With Thursday Close, Apple Just $9 Trillion from Becoming First $10 Trillion Company

iPhone X Makes the Money

Much was made of Apple’s run up to becoming the first company valued at a trillion dollars. On Thursday, August 2nd, 2018, the company became the first to both hit that magic number—and much more importantly, close above it. Shares of $AAPL ended the day at $207.39, a gain of $5.89 (+2.92%), on very heavy volume of 62.4 million shares trading hands.

For some context, those shares that were traded in just one day were worth $12.9 billion at the end of the day. Like, a bunch of men and women got together and handed each other $12.9 billion over the course of a few hours. It’s just crazy.

iPhone X Makes the Money

A Trillion Here, a Trillion There…

Apple has been on this massive share buyback tear, spending $20 billion of its own money snapping up shares in just the June quarter. In the March quarter, it spent another $23 billion, and it has plans to “aggressively” spend roughly $80 billion over the next three quarters or so.

Back in May, I argued that this epic share buyback effort could only mean that Apple is planning to release something that will move the needle, probably in the next 18-24 months. I hope that’s the case

But those share buybacks have also pushed the share price needed to hit a trillion dollar market cap ever higher. With the known share count of 4.83 billion as of July 20th, $AAPL needed to hit roughly $207.05 to hit the magic number. In reality, Apple has probably bought more shares since July 20th, so it’s really a little higher, but who cares because TRILLION DOLLARS, BABY!

::makes it rain::


John Martellaro made a point on Thursday’s TDO that a trillion dollar valuation doesn’t really mean anything in particular. And he’s right, mostly. We humans love nice round numbers, and a trillion dollars is mind boggling. But Apple was also the first company to be worth $993.8 billion, and no one celebrated that.

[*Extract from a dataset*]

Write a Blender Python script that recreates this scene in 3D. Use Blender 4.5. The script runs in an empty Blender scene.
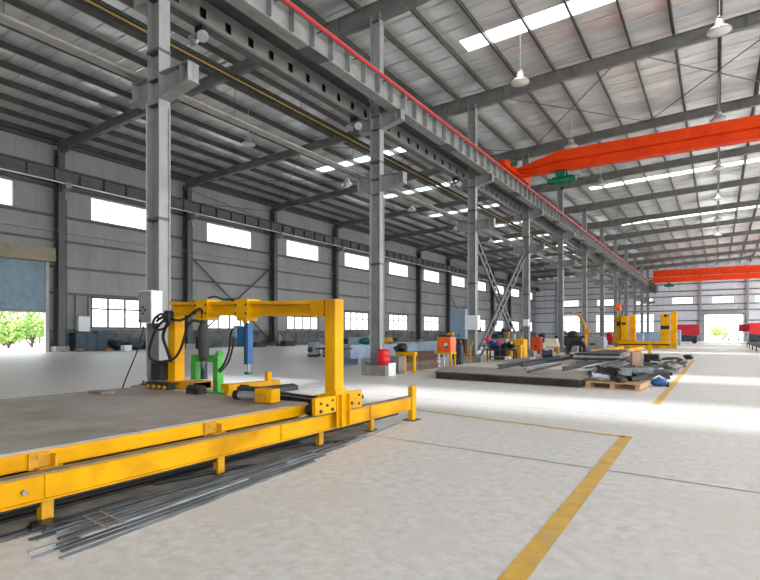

But hey, we cleared it, and the stock closed above (more or less) that value, and that may prove to be a psychological barrier with Wall Street that has now been overcome. Time will tell, but if so, $AAPL could finally get some love from Wall Street.

Just $9 Trillion to Go

Which brings me to my title. If you believe that Apple will release new products that will have a material impact on the company, Apple is worth more than a trillion dollars. If you don’t, it’s worth less. But a trillion dollars is still just a number.

Here’s what Steve Wozniak beautifully had to say about it on Thursday:

Of course I’m proud of Apple, but I don’t measure the world by human simplifications like round numbers. A company is great because it is great.

So true, Mr. Wozniak, so true.

But, hey, that’s all yesterday’s news. Literally. Now I’m focused on tomorrow, because Apple is just $9 trillion away from being the first company valued at $10 trillion!

*In the interest of full disclosure, the author holds a tiny, almost insignificant share in AAPL stock that was not an influence in the creation of this article.

5 thoughts on “With Thursday Close, Apple Just $9 Trillion from Becoming First $10 Trillion Company

  • “Apple Just $9 Trillion from Becoming First $10 Trillion Company”

    … And it’s just $999 Trillion from becoming the first one Quadrillion dollar company! 😉

    But seriously, the one Trillion dollar valuation is just another rung on Apple’s ladder of successes. It was a psychological barrier for some people, in the same way that the hurdle of breaking through the sound barrier was more psychological than attainable.

    But reaching that achievement of a one Trillion dollar milestone, cuts through a psychological barrier for many people who previously may have been less confident in Apple sustaining its long run of success in the future.

  • I’ve always felt a measure of ambivalence about Apple’s share buyback program.

    On the one hand Apple’s approach is strategic and opportunistic: they buy at prices that they believe undervalue the stock, so they are not using buybacks to prop up the share price (which is what a lot of self-dealing CEOs do to inflate their compensation).

    On the other hand, buybacks reward the wrong shareholders, the ones who are bailing out, not the ones who are in it for the long term. Yes, yes, I know that thinning the number of outstanding shares benefits those who hang on to their AAPL stock but there’s nothing like cold hard cash in your bank account. Cash is not subject to as much volatility as holding shares, especially AAPL stock.

    So my argument is nuanced. I’m not saying Apple should stop the share buyback program. But if they truly want to reward the people who are in AAPL for the long term, can they at least increase the amount that they budget for dividends? Right now, it’s a pittance compared to the billions they give to people bailing out on AAPL. Reducing outstanding shares raises the share price, but so does raising dividends. The advantage of the latter is that Apple rewards the long term share holder, which Apple claims is the type of shareholder that they want to encourage.